Wednesday, May 05, 2004

i feel invisible when i wear sunglasses

No really, i have a pair of sunglasses that makes me unoticable, which says a lot if you've ever seen me. Today started out all sun, the kind of day a person might spend sitting in a wicker chair reading or playing cricket. In order to "style" my hair i must use copious amount of product. I apply and wait for a few minutes for it to harden and i am good to go to work or ride a motorcyle without a helmet. Adding sunglasses to the elment has proven to be quite difficult. I continually put them on top of my head and forget and go throughout my day meeting, greeting and presenting the various aspects of my job. I wonder why people say "hey dude" or "how's it hangin?" I immediately remove the distraction and press forward. Placing the sunglasses back on my face has proven equally hazerdous. My eye lashes now stick to the lenses and it is quite painful to take them off which makes me one of those people who walks inside with uv-protective eyewear. now for a completely unrelated topic.
Sudden. Downpour. Strands local hunk (me) under awning until unforcasted hurricane passes. Kids are cute, from a distant and when they can be returned to thier rightful owners.
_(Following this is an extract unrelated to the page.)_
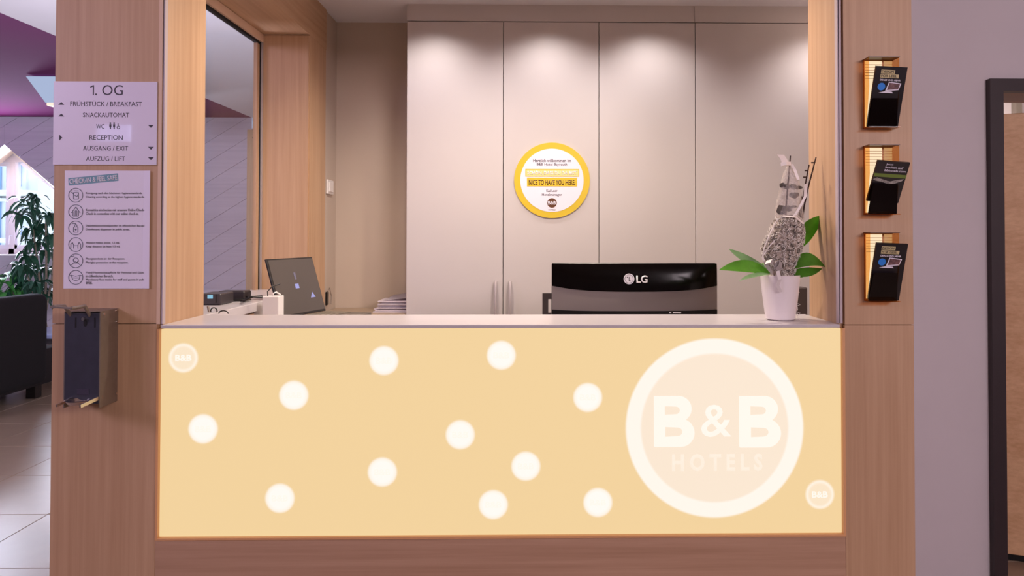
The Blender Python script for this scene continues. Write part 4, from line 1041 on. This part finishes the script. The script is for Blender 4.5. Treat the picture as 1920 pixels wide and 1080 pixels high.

There is one exception to this rule who can have whatever her parents won't let her have. So a lovely french family was walking down the streets of DC after this torrential downpour which has left me resembling either a mongoose or otter. I am following this family while i hear them say "J'est sui mon ami" or "un mome me petite, je est un piereil" thier children look as though they walked out of a gap kids catalouge. cute. The boy was looking for puddles to jump in, as all boys do, and would jump until all of the water was out of the hole. His plan was to wait until someone was passing to really put some effort to it...i was victim number one. His parents simply laughed thier little french giggle while discussing baguets whilest he soaked the working class of DC with his Shamu like frolicing.

Monday, May 03, 2004

i've only ever been purple once before

I needed some rest and relaxation, so when the opportunity presented itself for a sunny weekend in the outer banks, i was on it like kobe. I spent the weekend sunning myself on the breezy shores of Corolla watching golfers play the 13th green as if they were the masters themselves. I passed the days reading the new book whilest doging a hailstorm of poor golfing. I now have "titelist" permanently imprinted on a goosegg on my head. Actually it reads "tsiletit," but i've been telling people i got into a fight with russian over who really launched sputnik.
I had the foresight to apply a thick layer of sunscreen to the top of my body. Torso up is a nice even pink, like salmon. My legs i ignored, who really puts sunscreen on thier legs anyway? Well a few hours of sitting in a chair reading and a brief nap have taught me a thing or two about the importance of proper epidermal protection. It wasn't too bad at first. i went inside and noted the strinking similarities between by two legs and the vine ripened tomato. I shrugged and continued reading. That night however i got this spectacular stinging sensation below my waist. I thought perhaps a jellyfish had gotten in the shower and was attmepting to eat me. wrong. My legs continued this splended feeling of electrocution for 3 days. Until it stopped and my calves turned purple. I think that happens when skin tissue dies. Today was the first day back to work. I'd slept in a position, without sheets, similar to a person making a snow angel. I awoke goggy with an inexplicable need for hot cocoa. Shower and time to dress.
I donned a pair of shorts and my tie, shirt and suit jacket. It didn't look too good as an ensemble but who would know? All i had to do was sit at my desk for the day. I'd look like i was professional from the waste up and from the waste down it was all party.